Walker and Russia-born Shadolov were involved in a see-saw battle with the German feather taking the first two untidy rounds.

Walker won the third but Shadolov had enough in the bank to claim the final Tokyo 2020 place on offer in the evening session.

Earlier in the day Team Captain Brendan Irvine did manage to qualify for the 34th Olympiad.

The ‘Wee Rooster’, was in dominant form against tough Hungarian flyweight Istavan Szaka. Irvine found the target with just about every shot in the book, but Szaka, to his credit, refused to back down and kept coming forward.

The scoreboard, however, told its own tale with Irvine winning by a wide margin on four of the five cards to become a two time Olympian.

Meanwhile Michael Nevin beat Dutch middleweight Max Van Der Pas in the last bout of the early session.
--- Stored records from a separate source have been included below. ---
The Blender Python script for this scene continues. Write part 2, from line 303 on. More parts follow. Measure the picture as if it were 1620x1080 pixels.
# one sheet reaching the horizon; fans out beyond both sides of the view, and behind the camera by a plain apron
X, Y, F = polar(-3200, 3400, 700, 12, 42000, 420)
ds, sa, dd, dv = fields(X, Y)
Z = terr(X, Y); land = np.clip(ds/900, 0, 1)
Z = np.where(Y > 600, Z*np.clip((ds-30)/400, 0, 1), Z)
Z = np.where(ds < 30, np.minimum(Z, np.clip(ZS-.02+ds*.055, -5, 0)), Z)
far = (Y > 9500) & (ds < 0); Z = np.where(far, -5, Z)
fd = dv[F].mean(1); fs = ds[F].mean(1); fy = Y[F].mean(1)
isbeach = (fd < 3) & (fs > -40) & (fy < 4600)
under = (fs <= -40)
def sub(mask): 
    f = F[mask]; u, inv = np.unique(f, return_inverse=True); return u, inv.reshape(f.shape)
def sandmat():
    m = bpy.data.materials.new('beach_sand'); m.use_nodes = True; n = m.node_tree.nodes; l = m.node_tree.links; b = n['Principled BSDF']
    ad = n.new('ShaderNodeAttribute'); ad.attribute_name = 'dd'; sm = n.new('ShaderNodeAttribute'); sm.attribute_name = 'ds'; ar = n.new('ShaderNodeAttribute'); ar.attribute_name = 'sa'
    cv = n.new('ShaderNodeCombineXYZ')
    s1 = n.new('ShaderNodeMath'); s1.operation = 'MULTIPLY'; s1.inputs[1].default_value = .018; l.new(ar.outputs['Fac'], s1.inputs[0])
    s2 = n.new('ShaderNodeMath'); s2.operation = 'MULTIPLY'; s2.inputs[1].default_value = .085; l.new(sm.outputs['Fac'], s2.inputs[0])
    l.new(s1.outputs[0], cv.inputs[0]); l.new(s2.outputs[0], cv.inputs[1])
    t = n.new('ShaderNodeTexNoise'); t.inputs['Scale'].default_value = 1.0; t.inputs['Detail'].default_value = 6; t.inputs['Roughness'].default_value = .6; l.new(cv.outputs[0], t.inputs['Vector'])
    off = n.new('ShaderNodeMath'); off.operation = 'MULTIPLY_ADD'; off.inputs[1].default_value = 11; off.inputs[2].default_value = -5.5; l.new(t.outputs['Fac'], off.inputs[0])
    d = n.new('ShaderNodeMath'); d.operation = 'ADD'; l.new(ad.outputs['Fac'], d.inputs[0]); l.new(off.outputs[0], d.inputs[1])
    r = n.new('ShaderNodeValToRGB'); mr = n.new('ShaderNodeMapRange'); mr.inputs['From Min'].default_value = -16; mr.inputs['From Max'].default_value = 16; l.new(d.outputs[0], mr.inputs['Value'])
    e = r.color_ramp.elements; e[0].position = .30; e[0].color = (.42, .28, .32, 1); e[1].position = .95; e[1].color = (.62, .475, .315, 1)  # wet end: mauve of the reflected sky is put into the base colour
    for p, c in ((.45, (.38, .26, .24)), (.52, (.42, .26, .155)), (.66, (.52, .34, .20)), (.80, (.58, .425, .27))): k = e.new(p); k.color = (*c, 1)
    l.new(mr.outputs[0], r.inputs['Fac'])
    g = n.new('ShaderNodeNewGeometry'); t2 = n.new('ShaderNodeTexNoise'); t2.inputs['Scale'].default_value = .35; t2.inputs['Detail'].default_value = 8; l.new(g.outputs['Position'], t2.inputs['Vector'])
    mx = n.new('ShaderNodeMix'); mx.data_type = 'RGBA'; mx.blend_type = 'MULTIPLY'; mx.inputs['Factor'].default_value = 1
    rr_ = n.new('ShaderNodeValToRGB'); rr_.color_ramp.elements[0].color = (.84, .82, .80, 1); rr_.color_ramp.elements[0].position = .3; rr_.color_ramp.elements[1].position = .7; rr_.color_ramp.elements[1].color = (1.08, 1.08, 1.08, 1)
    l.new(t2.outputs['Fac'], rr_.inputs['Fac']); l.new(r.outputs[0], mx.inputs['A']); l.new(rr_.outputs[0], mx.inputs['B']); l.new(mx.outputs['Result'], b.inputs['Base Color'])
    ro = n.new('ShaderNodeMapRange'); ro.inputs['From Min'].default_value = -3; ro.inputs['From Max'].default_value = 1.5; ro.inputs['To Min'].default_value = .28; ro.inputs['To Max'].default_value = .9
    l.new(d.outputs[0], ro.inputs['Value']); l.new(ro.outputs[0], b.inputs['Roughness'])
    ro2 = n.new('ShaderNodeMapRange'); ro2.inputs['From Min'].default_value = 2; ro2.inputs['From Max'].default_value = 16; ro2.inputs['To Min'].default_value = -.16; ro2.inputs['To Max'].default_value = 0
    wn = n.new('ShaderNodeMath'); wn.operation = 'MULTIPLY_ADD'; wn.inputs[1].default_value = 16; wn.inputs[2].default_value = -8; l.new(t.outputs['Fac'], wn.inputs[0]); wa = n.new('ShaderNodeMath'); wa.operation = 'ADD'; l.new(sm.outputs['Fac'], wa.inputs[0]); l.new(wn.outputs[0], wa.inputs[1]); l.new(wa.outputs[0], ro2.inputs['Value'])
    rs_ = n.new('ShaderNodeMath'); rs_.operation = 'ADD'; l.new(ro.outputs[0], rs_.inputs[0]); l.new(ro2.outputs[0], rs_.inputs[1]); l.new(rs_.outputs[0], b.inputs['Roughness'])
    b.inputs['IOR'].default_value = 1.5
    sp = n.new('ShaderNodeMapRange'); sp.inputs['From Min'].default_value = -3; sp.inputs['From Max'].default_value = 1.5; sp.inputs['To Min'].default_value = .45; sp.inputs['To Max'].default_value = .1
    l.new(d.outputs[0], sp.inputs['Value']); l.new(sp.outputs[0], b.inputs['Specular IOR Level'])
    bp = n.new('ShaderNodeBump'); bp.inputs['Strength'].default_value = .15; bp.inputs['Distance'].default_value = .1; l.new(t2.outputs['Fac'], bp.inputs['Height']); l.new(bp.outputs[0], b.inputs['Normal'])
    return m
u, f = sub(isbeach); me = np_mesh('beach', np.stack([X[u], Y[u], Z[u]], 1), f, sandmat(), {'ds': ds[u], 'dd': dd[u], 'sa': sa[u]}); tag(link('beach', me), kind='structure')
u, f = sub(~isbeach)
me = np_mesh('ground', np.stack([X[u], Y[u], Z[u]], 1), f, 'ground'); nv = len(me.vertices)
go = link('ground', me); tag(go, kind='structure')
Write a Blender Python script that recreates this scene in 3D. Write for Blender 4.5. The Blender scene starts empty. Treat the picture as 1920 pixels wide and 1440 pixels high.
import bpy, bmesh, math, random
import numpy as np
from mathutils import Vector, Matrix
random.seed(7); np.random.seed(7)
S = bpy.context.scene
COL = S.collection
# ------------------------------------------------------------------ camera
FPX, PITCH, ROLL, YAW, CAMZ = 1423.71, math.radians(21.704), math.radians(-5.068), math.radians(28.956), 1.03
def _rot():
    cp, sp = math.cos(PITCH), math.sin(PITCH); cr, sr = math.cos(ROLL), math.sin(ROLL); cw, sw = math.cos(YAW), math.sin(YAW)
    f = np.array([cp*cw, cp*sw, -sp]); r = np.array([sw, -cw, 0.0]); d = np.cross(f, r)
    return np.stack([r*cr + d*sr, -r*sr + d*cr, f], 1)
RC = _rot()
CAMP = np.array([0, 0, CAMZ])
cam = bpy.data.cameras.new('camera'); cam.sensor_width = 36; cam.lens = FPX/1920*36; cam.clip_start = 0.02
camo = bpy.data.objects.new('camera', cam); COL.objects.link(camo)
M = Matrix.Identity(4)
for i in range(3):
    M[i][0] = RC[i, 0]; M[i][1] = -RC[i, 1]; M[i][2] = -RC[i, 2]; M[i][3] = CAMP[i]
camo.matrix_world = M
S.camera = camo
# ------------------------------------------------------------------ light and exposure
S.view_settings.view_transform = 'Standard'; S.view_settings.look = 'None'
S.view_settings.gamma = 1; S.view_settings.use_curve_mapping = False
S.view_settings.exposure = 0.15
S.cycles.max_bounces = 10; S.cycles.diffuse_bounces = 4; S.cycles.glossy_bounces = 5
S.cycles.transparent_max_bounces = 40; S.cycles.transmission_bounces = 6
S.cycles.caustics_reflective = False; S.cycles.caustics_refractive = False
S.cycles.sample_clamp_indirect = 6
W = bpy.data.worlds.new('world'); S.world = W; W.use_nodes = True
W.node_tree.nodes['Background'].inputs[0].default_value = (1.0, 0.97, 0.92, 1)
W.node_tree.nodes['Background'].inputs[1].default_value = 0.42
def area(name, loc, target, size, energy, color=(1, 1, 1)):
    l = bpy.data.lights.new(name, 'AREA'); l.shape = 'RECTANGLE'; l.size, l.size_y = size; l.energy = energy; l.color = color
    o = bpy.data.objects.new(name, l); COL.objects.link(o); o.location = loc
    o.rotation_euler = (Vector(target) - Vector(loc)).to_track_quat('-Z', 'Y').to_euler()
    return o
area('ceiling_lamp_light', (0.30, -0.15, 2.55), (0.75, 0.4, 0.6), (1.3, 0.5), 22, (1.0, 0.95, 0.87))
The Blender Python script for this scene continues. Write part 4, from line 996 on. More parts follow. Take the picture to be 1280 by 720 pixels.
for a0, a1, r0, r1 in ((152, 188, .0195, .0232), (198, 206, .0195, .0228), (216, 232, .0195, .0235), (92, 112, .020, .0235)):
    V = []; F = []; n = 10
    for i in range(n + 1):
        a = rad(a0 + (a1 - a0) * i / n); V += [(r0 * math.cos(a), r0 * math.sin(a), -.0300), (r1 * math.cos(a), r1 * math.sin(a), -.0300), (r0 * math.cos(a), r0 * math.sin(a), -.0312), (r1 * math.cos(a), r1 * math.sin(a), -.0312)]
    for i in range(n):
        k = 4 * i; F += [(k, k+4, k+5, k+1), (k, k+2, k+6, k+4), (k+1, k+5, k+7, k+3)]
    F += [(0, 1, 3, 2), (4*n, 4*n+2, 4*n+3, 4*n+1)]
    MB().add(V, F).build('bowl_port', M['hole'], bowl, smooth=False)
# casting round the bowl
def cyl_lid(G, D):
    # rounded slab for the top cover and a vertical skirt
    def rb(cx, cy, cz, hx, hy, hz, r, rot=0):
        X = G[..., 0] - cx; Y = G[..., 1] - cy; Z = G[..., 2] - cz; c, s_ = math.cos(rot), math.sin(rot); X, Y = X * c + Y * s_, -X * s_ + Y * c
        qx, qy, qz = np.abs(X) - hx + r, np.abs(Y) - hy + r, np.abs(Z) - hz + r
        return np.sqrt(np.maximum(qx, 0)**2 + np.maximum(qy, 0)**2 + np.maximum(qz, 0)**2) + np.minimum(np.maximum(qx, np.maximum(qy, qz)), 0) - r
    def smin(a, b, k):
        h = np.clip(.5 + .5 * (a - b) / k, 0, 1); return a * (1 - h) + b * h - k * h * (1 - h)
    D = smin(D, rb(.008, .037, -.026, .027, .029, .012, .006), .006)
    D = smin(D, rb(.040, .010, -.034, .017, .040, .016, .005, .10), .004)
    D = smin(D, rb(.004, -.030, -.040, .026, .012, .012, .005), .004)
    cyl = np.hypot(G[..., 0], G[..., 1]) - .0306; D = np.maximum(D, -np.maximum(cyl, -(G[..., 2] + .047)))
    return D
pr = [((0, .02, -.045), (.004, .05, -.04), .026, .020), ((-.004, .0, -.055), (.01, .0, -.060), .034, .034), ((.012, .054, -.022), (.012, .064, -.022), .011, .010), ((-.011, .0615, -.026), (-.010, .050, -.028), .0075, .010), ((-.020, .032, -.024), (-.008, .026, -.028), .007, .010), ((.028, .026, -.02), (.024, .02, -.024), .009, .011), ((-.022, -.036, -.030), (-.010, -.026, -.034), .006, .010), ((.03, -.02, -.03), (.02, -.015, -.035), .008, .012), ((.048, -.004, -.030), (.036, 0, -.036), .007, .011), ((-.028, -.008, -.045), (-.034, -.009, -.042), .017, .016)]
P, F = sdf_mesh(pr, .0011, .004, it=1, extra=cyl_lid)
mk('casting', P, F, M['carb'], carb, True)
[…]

The Laois fighter countered well in all three rounds to earn a 4-1 split decision.

Van Der Pas picked up a facial cut after an accidental clash of heads in the second, with Nevin finishing out the bout on the front foot en route to a deserved victory.

Aidan Walsh cruised into the last 16 at the expense of Pavel Kamanin in London.

The Antrim welter earned a unanimous decision over the game Estonian who struggled to cut down the space between himself and the Commonwealth finalist in all three rounds.

Walsh caught his opponent with some slick counters throughout, but two big backhands in the second round, the first of which rocked Kamanin, were the pick of his punches.

Carly McNaul bowed out of the 43-nation event this afternoon.

The Belfast flyweight dropped a unanimous decision to Charley Davison of Team GB in the last 16 of the tournament.

McNaul fought bravely throughout but was left with a mountain to climb after losing the first two rounds to the slick English southpaw who forced the Ulster orthodox into two standing counts in the third.